=== Instructions for the task ===
Identify every line containing the word "Python" and reproduce each one.

=== The data ===

.....

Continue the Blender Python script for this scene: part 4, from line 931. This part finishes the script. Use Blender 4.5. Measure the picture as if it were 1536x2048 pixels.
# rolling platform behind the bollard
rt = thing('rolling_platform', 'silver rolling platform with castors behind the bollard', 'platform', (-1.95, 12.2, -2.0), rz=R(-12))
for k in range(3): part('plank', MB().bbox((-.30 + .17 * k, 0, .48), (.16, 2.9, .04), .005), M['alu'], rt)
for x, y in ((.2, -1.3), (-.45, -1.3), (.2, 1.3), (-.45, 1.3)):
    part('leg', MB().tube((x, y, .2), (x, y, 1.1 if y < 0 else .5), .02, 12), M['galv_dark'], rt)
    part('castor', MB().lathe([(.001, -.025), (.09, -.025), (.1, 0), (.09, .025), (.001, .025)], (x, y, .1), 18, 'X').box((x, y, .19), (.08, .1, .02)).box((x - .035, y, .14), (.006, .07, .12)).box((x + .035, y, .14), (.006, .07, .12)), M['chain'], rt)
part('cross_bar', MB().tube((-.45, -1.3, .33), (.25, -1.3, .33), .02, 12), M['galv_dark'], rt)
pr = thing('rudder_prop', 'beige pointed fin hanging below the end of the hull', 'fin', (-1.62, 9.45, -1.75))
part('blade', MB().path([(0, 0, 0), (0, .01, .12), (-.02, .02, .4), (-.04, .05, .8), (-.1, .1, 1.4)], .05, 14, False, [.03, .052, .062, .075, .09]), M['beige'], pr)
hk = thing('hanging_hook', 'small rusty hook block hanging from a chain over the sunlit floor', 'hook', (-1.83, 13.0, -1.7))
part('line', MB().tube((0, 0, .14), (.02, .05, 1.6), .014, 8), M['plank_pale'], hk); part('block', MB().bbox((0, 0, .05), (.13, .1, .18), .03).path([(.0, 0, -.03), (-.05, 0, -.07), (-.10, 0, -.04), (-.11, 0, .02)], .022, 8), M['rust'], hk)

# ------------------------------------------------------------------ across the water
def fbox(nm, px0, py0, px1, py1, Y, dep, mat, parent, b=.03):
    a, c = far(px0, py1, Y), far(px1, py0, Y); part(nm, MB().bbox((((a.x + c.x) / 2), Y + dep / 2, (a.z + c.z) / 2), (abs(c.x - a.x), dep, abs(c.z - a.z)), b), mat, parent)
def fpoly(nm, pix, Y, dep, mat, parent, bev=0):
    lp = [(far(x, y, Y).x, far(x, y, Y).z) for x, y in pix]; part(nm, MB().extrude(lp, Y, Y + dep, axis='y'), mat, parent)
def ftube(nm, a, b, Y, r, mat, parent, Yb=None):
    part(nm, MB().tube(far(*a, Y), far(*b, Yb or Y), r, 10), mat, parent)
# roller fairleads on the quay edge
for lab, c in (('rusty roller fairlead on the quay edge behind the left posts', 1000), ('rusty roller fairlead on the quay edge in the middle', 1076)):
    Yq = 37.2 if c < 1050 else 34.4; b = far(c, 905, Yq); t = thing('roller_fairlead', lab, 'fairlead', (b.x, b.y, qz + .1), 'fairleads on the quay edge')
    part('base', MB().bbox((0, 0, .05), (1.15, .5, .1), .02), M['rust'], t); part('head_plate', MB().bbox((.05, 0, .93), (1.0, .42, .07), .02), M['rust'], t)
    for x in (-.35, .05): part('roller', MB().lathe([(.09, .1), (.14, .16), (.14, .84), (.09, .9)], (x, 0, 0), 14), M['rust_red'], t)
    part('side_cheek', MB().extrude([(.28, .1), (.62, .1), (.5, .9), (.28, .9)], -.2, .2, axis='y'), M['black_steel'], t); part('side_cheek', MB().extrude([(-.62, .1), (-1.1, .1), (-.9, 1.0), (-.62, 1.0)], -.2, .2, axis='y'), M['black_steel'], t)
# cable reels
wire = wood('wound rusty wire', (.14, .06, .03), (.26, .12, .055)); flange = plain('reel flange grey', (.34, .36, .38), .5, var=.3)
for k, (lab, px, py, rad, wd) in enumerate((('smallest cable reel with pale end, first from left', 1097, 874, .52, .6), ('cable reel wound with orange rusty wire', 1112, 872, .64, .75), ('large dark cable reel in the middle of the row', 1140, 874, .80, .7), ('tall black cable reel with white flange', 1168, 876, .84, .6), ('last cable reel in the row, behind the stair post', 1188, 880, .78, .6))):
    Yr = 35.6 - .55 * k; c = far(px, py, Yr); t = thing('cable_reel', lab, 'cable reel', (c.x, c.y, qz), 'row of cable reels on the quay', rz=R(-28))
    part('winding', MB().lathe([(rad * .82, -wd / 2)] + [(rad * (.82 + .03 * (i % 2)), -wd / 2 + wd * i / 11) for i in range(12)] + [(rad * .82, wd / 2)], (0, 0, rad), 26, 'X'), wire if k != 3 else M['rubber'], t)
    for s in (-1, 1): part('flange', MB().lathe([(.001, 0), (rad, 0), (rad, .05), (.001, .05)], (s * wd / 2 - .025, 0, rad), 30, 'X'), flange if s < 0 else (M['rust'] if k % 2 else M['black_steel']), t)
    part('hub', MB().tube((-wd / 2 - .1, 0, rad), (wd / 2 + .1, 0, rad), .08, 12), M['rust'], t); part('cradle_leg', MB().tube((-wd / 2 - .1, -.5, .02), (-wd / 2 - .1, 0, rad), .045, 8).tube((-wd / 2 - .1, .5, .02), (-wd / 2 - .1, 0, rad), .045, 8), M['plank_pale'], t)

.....

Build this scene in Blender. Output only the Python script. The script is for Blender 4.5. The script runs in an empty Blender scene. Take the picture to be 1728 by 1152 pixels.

.....

=== Answer to this exercise ===
Continue the Blender Python script for this scene: part 4, from line 931. This part finishes the script. Use Blender 4.5. Measure the picture as if it were 1536x2048 pixels.
Build this scene in Blender. Output only the Python script. The script is for Blender 4.5. The script runs in an empty Blender scene. Take the picture to be 1728 by 1152 pixels.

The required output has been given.